金融機関は決算書をもとにその会社の「返済能力」や「信用力」を判断します。にもかかわらず、月次決算で売上や原価、利益の数字がバラバラで信憑性が低ければ、当然「この会社は数字が読めない」と評価されます。

また、経営をしていく中で、自己資本比率や経常利益率などの指標を用いて経営の健全性を判断することがあります。正しい売上や利益が計上されていなければ結果として財務が不安定に見えてしまうのです。

見た目上の数値で判断される金融機関からの評価が低くなるのは、まさにこうした「経理のミス」の積み重ねが原因です。

4. 正しい経理処理のためにやるべきこと

では、どうすれば正しく経理処理を行い、リスクを防げるのでしょうか?

① 売上は「発生主義」で計上する

納品・役務提供・請求書発行のタイミングで売上を計上するようにしましょう。

② 棚卸を行い、原価を計算する

毎月または毎年、在庫の棚卸を行い、売上原価を「期首+仕入-期末」で計算するようにしましょう。
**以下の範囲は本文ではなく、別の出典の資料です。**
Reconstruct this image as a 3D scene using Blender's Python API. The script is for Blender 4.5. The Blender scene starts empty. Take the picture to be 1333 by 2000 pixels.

面倒に感じるかもしれませんが、コレがしっかりできていないと経営状態を正確に把握できませんのでめんどくさがらずに必ず行っていきましょう。

③ 月次決算を行う

月単位で収益・費用を整理することで、リアルタイムな経営判断が可能になります。チェックが遅くなれば数字を見ながらの経営判断が遅くなり、狙った利益を得ることができないだけでなく赤字のまま気が付かずに経営を続けてしまうことにもなります。

5. まとめ:「正しい経理」は経営の命綱

「お金の出入り=経理」ではありません。入金のタイミングや、仕入の支払い時点だけで会計処理をしていると、税務リスクはもちろんのこと、自社の経営状態を誤って判断してしまうことにもなりかねません。

中小企業や個人事業主にとって、会計の基礎は会社の健康診断のようなものです。売上と原価のズレを放置すれば、見えない病気が進行していきます。

しっかりと会計ルールを理解し、正しい処理を行い、そして月次で数字を確認していくこと。これが、追徴課税や信用失墜から自分のビジネスを守る最初の一歩です。